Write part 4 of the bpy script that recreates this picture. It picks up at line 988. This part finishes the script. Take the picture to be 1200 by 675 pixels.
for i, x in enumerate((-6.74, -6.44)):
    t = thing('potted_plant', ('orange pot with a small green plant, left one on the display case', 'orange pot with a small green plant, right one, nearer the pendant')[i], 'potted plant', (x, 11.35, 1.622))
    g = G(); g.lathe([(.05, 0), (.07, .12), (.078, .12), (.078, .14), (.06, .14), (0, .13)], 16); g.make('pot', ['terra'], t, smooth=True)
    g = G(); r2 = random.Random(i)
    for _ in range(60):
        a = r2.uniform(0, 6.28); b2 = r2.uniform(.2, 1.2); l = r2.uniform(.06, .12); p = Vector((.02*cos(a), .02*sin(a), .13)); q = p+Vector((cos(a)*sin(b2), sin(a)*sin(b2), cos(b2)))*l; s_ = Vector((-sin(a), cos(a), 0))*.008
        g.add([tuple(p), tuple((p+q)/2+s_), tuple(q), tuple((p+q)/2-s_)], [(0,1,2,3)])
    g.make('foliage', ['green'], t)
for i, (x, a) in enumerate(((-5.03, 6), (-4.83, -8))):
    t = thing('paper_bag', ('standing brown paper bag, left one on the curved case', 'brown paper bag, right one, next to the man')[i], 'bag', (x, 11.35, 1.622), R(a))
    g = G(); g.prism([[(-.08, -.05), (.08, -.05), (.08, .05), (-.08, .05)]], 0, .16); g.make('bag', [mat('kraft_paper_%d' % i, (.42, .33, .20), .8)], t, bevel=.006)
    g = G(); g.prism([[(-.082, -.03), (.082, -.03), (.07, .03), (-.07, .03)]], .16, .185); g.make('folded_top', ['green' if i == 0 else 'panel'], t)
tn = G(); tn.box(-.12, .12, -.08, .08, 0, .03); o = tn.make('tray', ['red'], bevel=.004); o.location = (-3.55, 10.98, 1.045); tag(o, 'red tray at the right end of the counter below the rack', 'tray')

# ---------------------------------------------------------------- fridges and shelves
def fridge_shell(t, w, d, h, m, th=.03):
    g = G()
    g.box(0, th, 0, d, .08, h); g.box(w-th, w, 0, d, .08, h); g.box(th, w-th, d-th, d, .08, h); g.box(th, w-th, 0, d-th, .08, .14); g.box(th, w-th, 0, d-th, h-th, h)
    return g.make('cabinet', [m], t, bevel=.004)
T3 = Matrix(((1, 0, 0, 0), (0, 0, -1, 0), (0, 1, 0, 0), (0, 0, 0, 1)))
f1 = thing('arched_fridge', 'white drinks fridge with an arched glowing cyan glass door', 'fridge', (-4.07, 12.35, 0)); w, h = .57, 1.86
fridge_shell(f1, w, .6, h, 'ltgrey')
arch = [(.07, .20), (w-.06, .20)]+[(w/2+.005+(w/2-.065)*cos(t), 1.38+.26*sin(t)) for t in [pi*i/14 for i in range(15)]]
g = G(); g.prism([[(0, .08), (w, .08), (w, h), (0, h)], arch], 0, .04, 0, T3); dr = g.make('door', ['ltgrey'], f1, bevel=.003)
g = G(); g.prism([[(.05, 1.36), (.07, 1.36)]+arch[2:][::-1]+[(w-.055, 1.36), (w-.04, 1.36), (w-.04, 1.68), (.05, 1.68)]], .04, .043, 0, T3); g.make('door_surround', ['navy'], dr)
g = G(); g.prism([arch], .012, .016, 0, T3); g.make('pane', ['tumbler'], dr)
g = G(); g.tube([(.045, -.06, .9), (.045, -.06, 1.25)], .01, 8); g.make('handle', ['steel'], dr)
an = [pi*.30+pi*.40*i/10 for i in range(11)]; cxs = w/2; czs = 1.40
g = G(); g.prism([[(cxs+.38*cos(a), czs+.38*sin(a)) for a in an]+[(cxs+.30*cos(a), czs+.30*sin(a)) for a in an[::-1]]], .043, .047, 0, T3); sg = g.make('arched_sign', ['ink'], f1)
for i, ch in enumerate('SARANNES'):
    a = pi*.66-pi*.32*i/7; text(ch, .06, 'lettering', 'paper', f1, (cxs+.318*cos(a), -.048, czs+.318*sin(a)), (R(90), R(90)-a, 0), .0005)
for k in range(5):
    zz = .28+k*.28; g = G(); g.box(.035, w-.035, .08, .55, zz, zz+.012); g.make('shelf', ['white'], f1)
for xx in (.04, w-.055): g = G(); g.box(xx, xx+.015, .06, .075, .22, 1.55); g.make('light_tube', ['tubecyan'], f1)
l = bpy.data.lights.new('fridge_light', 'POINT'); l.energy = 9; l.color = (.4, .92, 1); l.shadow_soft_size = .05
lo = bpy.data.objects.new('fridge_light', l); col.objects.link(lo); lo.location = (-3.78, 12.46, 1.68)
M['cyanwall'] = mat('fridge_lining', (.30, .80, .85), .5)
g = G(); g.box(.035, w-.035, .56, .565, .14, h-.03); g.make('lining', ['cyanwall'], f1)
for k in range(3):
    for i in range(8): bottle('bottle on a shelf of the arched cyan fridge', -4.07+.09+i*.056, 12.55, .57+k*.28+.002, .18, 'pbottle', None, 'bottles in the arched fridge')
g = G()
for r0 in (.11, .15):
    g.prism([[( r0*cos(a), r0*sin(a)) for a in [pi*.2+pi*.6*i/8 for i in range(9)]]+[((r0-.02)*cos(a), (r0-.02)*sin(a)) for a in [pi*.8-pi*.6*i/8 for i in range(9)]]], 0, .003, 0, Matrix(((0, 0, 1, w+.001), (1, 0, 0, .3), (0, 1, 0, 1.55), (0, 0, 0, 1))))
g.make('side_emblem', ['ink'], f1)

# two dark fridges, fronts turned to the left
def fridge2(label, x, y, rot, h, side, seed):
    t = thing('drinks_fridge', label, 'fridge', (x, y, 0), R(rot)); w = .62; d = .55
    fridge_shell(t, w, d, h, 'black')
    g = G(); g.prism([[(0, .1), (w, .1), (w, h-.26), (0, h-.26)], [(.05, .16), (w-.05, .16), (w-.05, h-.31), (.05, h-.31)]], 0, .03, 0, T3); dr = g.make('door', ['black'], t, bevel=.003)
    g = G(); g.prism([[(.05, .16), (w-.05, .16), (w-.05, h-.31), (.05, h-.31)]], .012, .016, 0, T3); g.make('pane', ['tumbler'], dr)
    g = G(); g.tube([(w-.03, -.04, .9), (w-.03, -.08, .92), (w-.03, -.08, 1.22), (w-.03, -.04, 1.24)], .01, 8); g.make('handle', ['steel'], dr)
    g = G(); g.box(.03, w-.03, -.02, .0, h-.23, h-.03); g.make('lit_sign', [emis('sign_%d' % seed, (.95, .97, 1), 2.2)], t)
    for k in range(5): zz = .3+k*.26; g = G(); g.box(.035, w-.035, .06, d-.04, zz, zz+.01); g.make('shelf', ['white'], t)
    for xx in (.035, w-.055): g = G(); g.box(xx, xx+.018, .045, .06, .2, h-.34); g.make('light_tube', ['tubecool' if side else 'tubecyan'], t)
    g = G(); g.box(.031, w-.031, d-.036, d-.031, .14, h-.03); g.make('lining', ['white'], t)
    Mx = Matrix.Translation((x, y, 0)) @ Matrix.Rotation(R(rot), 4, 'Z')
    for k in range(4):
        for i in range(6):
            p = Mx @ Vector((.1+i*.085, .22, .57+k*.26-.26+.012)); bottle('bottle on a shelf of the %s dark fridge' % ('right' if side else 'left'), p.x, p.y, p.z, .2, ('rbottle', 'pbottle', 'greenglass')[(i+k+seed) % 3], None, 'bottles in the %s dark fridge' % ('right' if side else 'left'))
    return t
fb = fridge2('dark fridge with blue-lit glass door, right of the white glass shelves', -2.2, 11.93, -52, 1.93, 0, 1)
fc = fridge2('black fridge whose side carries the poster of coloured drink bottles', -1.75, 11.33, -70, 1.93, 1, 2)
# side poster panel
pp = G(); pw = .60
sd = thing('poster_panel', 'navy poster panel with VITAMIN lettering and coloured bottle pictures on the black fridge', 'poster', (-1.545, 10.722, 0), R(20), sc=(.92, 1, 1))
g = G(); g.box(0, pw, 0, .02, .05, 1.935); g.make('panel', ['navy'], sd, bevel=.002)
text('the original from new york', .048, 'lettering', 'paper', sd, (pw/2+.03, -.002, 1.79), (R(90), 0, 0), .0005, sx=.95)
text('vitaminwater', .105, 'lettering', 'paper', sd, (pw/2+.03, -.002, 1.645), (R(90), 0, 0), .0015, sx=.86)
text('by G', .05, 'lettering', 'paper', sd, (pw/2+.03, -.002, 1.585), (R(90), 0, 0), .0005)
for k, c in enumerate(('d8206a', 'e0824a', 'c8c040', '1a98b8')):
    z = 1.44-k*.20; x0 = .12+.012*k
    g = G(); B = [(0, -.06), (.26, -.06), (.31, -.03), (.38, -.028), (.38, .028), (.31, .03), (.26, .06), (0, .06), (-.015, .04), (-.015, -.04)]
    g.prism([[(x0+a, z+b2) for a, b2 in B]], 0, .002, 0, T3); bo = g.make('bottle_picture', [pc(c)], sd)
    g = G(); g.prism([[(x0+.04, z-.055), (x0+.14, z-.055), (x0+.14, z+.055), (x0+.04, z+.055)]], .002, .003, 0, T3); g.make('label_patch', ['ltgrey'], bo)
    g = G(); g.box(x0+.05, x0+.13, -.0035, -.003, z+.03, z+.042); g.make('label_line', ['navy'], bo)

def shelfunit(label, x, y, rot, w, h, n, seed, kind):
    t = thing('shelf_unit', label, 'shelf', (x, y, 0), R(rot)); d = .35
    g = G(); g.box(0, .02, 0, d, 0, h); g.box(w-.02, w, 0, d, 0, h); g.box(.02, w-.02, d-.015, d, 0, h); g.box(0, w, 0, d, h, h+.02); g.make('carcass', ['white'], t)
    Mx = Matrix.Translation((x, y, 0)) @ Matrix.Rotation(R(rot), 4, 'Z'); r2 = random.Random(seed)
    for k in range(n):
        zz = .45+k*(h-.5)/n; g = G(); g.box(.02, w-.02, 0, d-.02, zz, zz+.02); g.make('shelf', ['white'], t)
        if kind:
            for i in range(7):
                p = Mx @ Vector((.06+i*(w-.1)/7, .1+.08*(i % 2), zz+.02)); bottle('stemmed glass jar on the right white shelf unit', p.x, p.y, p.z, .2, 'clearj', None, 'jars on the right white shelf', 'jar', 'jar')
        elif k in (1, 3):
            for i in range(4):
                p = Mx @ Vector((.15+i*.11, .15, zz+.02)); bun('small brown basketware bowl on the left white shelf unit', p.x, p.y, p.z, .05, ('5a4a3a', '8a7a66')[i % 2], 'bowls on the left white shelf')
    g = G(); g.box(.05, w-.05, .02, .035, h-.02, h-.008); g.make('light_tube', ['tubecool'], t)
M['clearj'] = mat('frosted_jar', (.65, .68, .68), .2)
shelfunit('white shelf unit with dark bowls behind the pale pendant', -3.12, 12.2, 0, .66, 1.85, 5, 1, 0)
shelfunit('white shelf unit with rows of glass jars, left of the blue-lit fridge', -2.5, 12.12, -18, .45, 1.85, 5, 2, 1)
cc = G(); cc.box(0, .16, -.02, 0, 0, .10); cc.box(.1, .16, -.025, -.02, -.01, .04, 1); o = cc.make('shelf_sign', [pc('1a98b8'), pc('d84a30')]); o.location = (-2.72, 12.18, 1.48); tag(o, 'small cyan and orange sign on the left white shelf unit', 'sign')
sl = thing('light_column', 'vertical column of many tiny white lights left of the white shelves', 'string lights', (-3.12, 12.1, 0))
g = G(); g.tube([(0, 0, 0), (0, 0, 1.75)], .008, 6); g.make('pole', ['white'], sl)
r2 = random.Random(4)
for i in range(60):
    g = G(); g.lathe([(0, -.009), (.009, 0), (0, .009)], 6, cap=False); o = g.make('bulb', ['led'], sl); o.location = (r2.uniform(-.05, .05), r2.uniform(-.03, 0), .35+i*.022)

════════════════

### EXERCISE DETAILS
Please write out the material word for word from its first line through the line holding "tn = G(); tn.box(-.12, .12, -.08, .08, 0, .03);", including both, and no line past it.

### SOLUTION BELOW
Write part 4 of the bpy script that recreates this picture. It picks up at line 988. This part finishes the script. Take the picture to be 1200 by 675 pixels.
for i, x in enumerate((-6.74, -6.44)):
    t = thing('potted_plant', ('orange pot with a small green plant, left one on the display case', 'orange pot with a small green plant, right one, nearer the pendant')[i], 'potted plant', (x, 11.35, 1.622))
    g = G(); g.lathe([(.05, 0), (.07, .12), (.078, .12), (.078, .14), (.06, .14), (0, .13)], 16); g.make('pot', ['terra'], t, smooth=True)
    g = G(); r2 = random.Random(i)
    for _ in range(60):
        a = r2.uniform(0, 6.28); b2 = r2.uniform(.2, 1.2); l = r2.uniform(.06, .12); p = Vector((.02*cos(a), .02*sin(a), .13)); q = p+Vector((cos(a)*sin(b2), sin(a)*sin(b2), cos(b2)))*l; s_ = Vector((-sin(a), cos(a), 0))*.008
        g.add([tuple(p), tuple((p+q)/2+s_), tuple(q), tuple((p+q)/2-s_)], [(0,1,2,3)])
    g.make('foliage', ['green'], t)
for i, (x, a) in enumerate(((-5.03, 6), (-4.83, -8))):
    t = thing('paper_bag', ('standing brown paper bag, left one on the curved case', 'brown paper bag, right one, next to the man')[i], 'bag', (x, 11.35, 1.622), R(a))
    g = G(); g.prism([[(-.08, -.05), (.08, -.05), (.08, .05), (-.08, .05)]], 0, .16); g.make('bag', [mat('kraft_paper_%d' % i, (.42, .33, .20), .8)], t, bevel=.006)
    g = G(); g.prism([[(-.082, -.03), (.082, -.03), (.07, .03), (-.07, .03)]], .16, .185); g.make('folded_top', ['green' if i == 0 else 'panel'], t)
tn = G(); tn.box(-.12, .12, -.08, .08, 0, .03); o = tn.make('tray', ['red'], bevel=.004); o.location = (-3.55, 10.98, 1.045); tag(o, 'red tray at the right end of the counter below the rack', 'tray')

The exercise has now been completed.